In the last years, I have seen plenty of users telling or promoting certain ultra-permissive rules as part of Open Source but which are not even in the definition like the use of read-only licenses, being a good example the MEGA software.
However, I didn’t find exact source of these ideas and only believed in the misinformation of certain videos in *tube or similar.
Today, I was looking for a FLOSS VPN client to use at home as I use MATE DE and found Printunl Client promoted as Open Source. Or that was everything until I read the license.
Vivaldi is propietary with the exception of old released whose source code is released as a permissive FLOSS license, but only old versions.
Bit of a sidenote, but Vivaldi is just another Chromium browser. If I had to use Chromium, I’d rather use the Ungoogled fork, even if it’s not perfect at removing everything Google because they’ve made themselves so damn pervasive in the codebase.
Ah ok, I think back then it was something weird, like most of the code being open-source (the Chromium portion), then the Vivaldi-specific code was source-available, except for the assets, but you could get a hold of those assets by extracting them from the official build.
Thinking about it, I guess some may have actually thought that open-source == source-available, but I also distinctly remember someone delivering the explanation above to argue that it’s technically open-source, because you could compile it yourself, if you really wanted to.
…which is not at all the definition of open-source, but yeah, you linked it above, I don’t need to go into that.
I have to fix something in which I was wrong, even older releases, they only free the changes made to the Chromium codebase but maintaining a part of their own code, for the interface, as review-only license.

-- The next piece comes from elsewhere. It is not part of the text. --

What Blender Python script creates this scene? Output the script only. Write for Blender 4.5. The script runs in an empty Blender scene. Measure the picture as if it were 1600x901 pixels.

Source: https://help.vivaldi.com/desktop/privacy/is-vivaldi-open-source/
The concept of review-only is something I have seen mostly promoted as open source when it is not.
Ah, thanks for posting that. I guess that horrible bullshit it’s-still-practically-open-source excuse actually came from their own website.
Yes, what they wrote there is technically correct and technically they did not claim that they were open-source. But they also wrote it in the most confusing, most misleading way possible. That whole response should’ve began with “No, it’s not open-source”.